Similarly, you should be careful of loud noises when viewing dolphins from a boat because the sudden starting or revving of a boat engine can also cause dolphin mothers and calves to startle and separate. This is why the NOAA recommends always keeping your boat engine at "no-wake speed" when dolphins are near and then shifting to neutral if the dolphins choose to approach your boat.

Slowly back away

If you are in the water and a dolphin doesn't leave after you've tried staying still or if it approaches you, the best option is to slowly back away. Although dolphins normally approach out of curiosity, they may also approach when aggravated by your presence. Aggressive dolphins typically attack humans as a warning. While these attacks are rarely fatal they can cause serious injuries.


Because of the public perception of these animals, signs of dolphin aggression are often incorrectly interpreted as playfulness. Some signs that a dolphin feels threatened and wants you to leave include looking at you with an open mouth (often misinterpreted as smiling), adult dolphins arching their backs in defensive postures in front of calves, repeated tail or head slapping on the surface of the water, and swimming quickly past you. If a dolphin engages in any of these behaviors, the best option is to start slowly swimming away or get out of the water and back to safety.

Never feed dolphins

Whether you are in the water or on a boat, feeding dolphins is never a good idea. The feeding of dolphins is specifically prohibited under the Marine Mammal Protection Act because of the many negative effects it has on the animals. Firstly, if dolphins start to expect food from humans they may become reliant on that food source and abandon previous hunting grounds. Furthermore, when dolphins are fed from boats, they start to no longer fear the vessels and may venture closer to moving boats causing injury from propellers or the inhalation of harmful fumes.
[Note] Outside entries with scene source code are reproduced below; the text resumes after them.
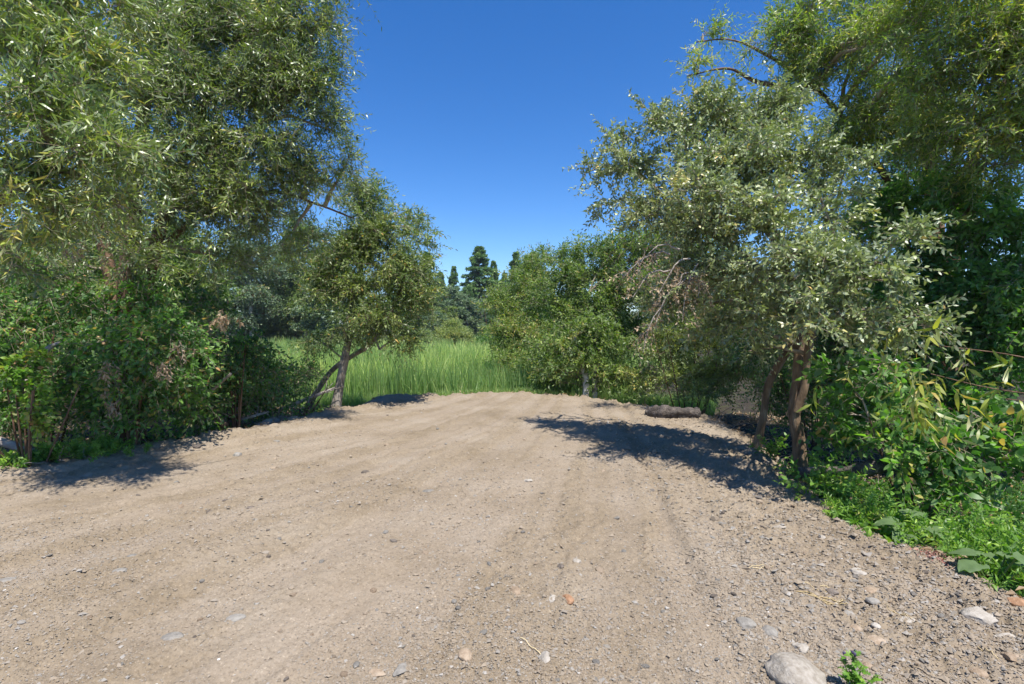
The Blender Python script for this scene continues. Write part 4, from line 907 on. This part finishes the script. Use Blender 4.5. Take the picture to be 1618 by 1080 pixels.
# twigs and dry leaves under the thickets
r = np.random.default_rng(23); g = Geo()
n = 26000; x = r.uniform(-9, 7, n); y = r.uniform(2.5, 13, n); s = sdist(x, y); k = (s > .05) & (s < 4.5); x, y = x[k], y[k]; n = len(x)
P = np.column_stack([x, y, np.maximum(land_h(x, y), dirt_h(x, y)) + .01 + .02 * r.random(n)])
leaves(g, P, rdir(r, n) * np.array([1, 1, .3]), rdir(r, n) * .5 + np.array([0, 0, 1]), .05 + .05 * r.random(n), .028, r.random(n) * .8, False, 0, .15)
tag(link('leaf_litter', g.mesh('leaf_litter', [M_DEADLEAF]), None), kind='stuff')
g = Geo(); n = 900; x = r.uniform(-8.5, 6, n); y = r.uniform(3, 12.5, n); s = sdist(x, y); k = (s > .1) & (s < 3); x, y = x[k], y[k]; n = len(x)
P = np.column_stack([x, y, np.maximum(land_h(x, y), dirt_h(x, y)) + .02]); D = rdir(r, n) * np.array([1, 1, .5]) + np.array([0, 0, .2]); L = r.uniform(.15, .7, n)
t = np.linspace(0, 1, 5); Q = P[:, None] + D[:, None] * (L[:, None] * t)[..., None] + r.normal(size=(n, 5, 3)) * .015
V, fs = tubes(Q, np.linspace(1, .4, 5)[None] * r.uniform(.003, .009, (n, 1)), 4); g.add(V, fs)
tag(link('brushwood_litter', g.mesh('brushwood_litter', [M_WOOD])), kind='stuff')

# ground cover, grass and marsh
def blades(name, x, y, z, h, w, tone, mat, lean=.22, seed=1, seg=4):
    r = np.random.default_rng(seed); n = len(x); t = np.linspace(0, 1, seg)
    a = r.random(n) * TAU; l = lean * h * np.abs(r.normal(size=n)); A = np.stack([np.cos(a), np.sin(a)], -1)
    b = r.random(n) * TAU; B = np.stack([np.cos(b), np.sin(b)], -1)
    c = np.stack([x, y, z], -1)[:, None] + np.concatenate([A[:, None] * (l[:, None] * t ** 2.2)[..., None], (h[:, None] * (t - .12 * np.minimum(l / h, 1)[:, None] * t ** 3))[..., None]], -1)
    wd = (w[:, None] * (1 - t ** 2 * .93))[..., None] * np.concatenate([B, np.zeros((n, 1))], -1)[:, None]
    V = np.stack([c - wd, c + wd], 2).reshape(-1, 3)
    i = np.arange(n)[:, None] * seg * 2 + np.arange(seg - 1)[None] * 2
    q = np.stack([i, i + 1, i + 3, i + 2], -1).reshape(-1, 4)
    tn = np.clip(tone[:, None] + .10 * (t - .5)[None], 0, .95)
    tag(link(name, make_mesh(name, V, [q], mat, True, {'tone': np.repeat(tn.ravel(), 2)})), kind='stuff')
r = np.random.default_rng(70)
def wedge(n, d0, d1, p0, p1, pw=1.0):
    d = d0 * (d1 / d0) ** (r.random(n) ** pw); return (r.uniform(p0, p1, n) - 809) / F * d, d
x1, y1 = wedge(5200, 13.5, 30, 120, 1010); x2, y2 = wedge(3600, 30, 88, -100, 1100)
x = np.concatenate([x1, x2]); y = np.concatenate([y1, y2]); n = len(x); NB = 7
tone = .42 + .75 * fbm(x * .35, y * .35, 89, 3) + .16 * r.normal(size=n) + .10 * sstep(16, 40, y)
h = 1.38 + .16 * r.normal(size=n) + .4 * fbm(x * .3, y * .3, 88, 3)
dead = (r.random(n) < .10 + .35 * sstep(.05, .3, fbm(x * .8, y * .8, 90, 2))) & (y < 20)
tone = np.repeat(tone, NB) + .10 * r.normal(size=n * NB); h = np.repeat(h, NB) * (1 - .3 * r.random(n * NB)); dead = np.repeat(dead, NB) & (r.random(n * NB) < .7)
x = np.repeat(x, NB) + r.normal(size=n * NB) * .05; y = np.repeat(y, NB) + r.normal(size=n * NB) * .05; n = len(x)
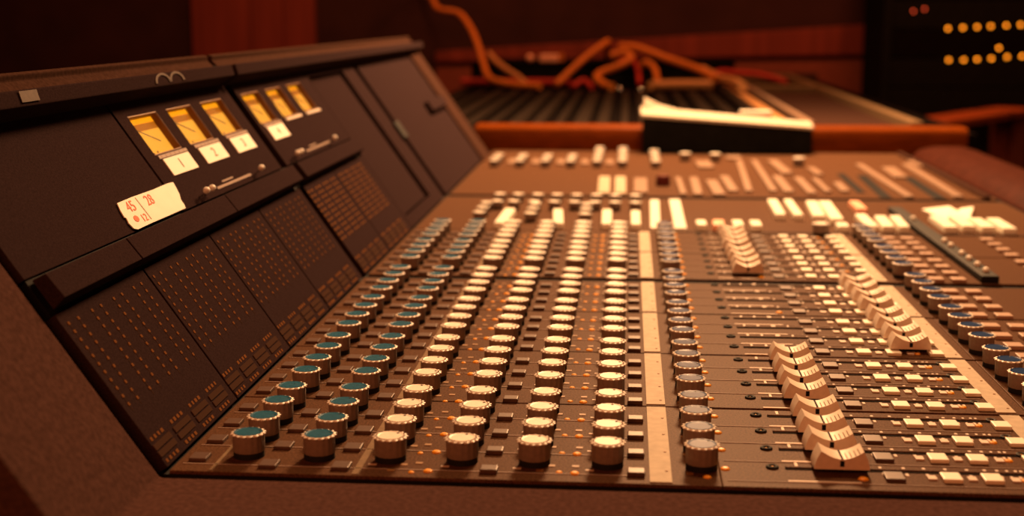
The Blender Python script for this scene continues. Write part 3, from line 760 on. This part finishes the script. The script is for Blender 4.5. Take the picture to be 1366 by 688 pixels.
# ------------------------------------------------------------------ equipment rack and side table at the back right
T0 = (40, 112, FLOOR_Z)
table = empty('side_table', W(*T0), 'wooden side table with a lit orange edge under the equipment rack', 'table')
a = Vector((33.8, 97.1)); b = Vector((46.5, 115.3))
d = (b - a).normalized(); nrm = Vector((d.y * -1, d.x)) * -1
nrm = Vector((-d.y, d.x))
q = [a, b, b + nrm * 4, a + nrm * 4]
zt = -1.45
def slab(q, z0, z1): return MB().hexa([(p.x, p.y, z0) for p in q] + [(p.x, p.y, z1) for p in q])
nrm2 = Vector((d.y, -d.x))
ctr = (q[0] + q[2]) / 2
part('table_top', slab(q, zt - .7, zt), M['tablewood'], table, (40, 108, zt), bevel=.12)
part('table_joint', slab([a + d * 15.2 - nrm * .04, a + d * 15.6 - nrm * .04, a + d * 15.6 + nrm * 4, a + d * 15.2 + nrm * 4], zt - .72, zt + .02), M['black'], table, (40, 108, zt))
for s_, t_ in ((1.2, 1.2), (20.5, 1.2), (1.2, 3), (20.5, 3)):
    p = a + d * s_ + nrm * t_
    part('leg', MB().box(p.x - .7, p.x + .7, p.y - .7, p.y + .7, FLOOR_Z, zt - .7), M['darkwood'], table, (p.x, p.y, FLOOR_Z))
# rack of dark units on the floor behind the table
rk = empty('equipment_rack', W(43, 128, FLOOR_Z), 'tall black equipment rack with two rows of glowing amber lights', 'rack')
RX0, RX1, RY = 33.6, 53.0, 123.2
RO = (43, 128, FLOOR_Z)
part('rack_post', MB().box(RX0 - .9, RX0, RY - .2, RY + 12, FLOOR_Z, 16), M['box'], rk, (RX0, RY, FLOOR_Z), bevel=.1)
part('rack_post', MB().box(RX1, RX1 + .9, RY - .2, RY + 12, FLOOR_Z, 16), M['box'], rk, (RX1, RY, FLOOR_Z), bevel=.1)
z = FLOOR_Z + 2
while z < 15.5:
    part('rack_unit', MB().box(RX0 + .02, RX1 - .02, RY, RY + 11, z, z + 2.9), M['tray'] if int(z) % 2 else M['box'], rk, (43, RY + 5, z), bevel=.1)
    z += 3.0
ME_led = MB().cyl(0, 0, -.06, .12, .15, .15, n=20, f=lambda x, y, z: (x, -z, y)).mesh('indicator_light', M['led'], smooth=True)
ME_rled = MB().cyl(0, 0, -.06, .12, .14, .10, n=14, f=lambda x, y, z: (x, -z, y)).mesh('indicator_light', M['redled'], smooth=True)
for x, z in ((39.25, 5.76), (40.75, 5.84), (42.18, 5.91), (43.54, 5.99), (45.11, 6.07), (46.53, 6.14), (39.5, 2.54), (41.02, 2.54), (42.38, 2.62), (43.81, 2.70), (45.39, 2.86), (46.89, 2.94), (44.5, 3.78)):
    link('indicator_light', ME_led, W(x, RY, z + .43) - rk.location, rk, label='glowing amber light')
for x, z in ((35.67, 7.51), (36.79, 7.74)):
    link('indicator_light', ME_rled, W(x, RY, z + .43) - rk.location, rk, label='dim red light')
Feeding a dolphin may also make that animal more dangerous to other people in the future. This is because if a dolphin starts to expect food from humans but doesn't get it, it might become frustrated and aggressive. The Dolphin Research Center notes that there have been several cases of dolphins in Florida first begging for food and then attacking after not receiving any. Therefore, the safest path for both you and the dolphins is to back away and not give them any food if they engage in begging behavior. 

What if you encounter an injured dolphin?
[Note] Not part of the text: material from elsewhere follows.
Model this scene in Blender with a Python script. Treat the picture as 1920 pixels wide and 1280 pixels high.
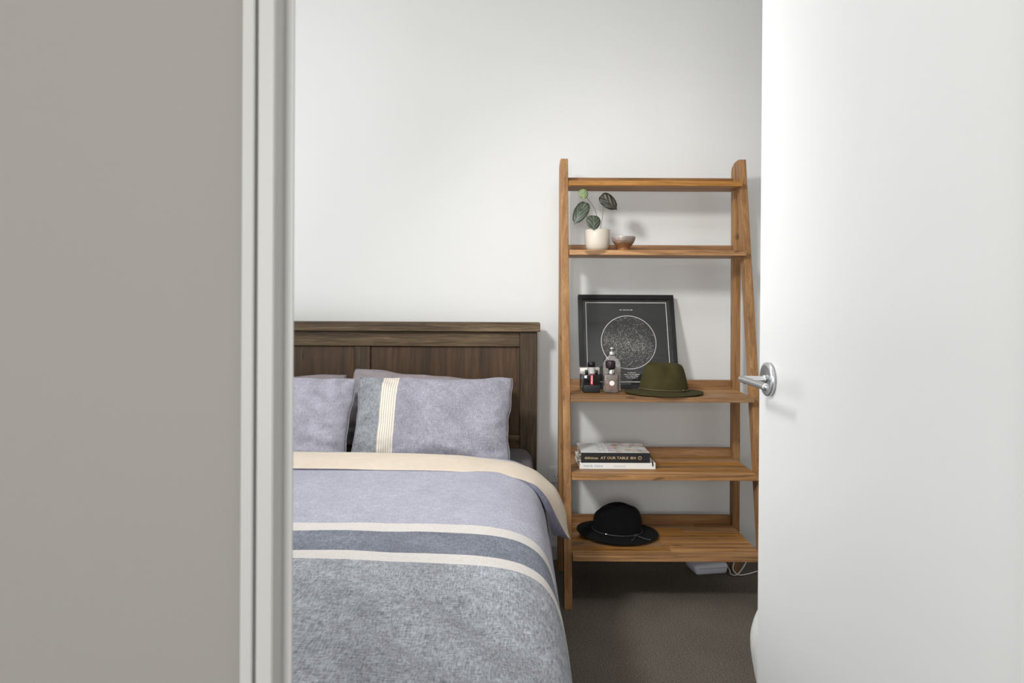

If you find a sick or injured dolphin that is floating in shallow water or even beached on the shore, you still should keep your distance and not touch the animal. The first thing you should do is call your local wildlife service and inform them of the location so they can send an expert to help. As reported by WCGU, you should never attempt to push a sick dolphin back out to deeper water. This is because if the animal is ill, it will likely not be able to survive in deeper water and will end up washed up ashore again later and probably in worse health.


Once you call your local wildlife agency, they will give you more information on the exact steps you should take. Generally, it is important to stay quiet and keep your distance so as not to cause further stress to the animal. You can help the animal by keeping other people and crowds away and by staying with the animal until help arrives. The wildlife agency may also ask you to keep the dolphin's skin moist by pouring water over it or covering it with wet towels.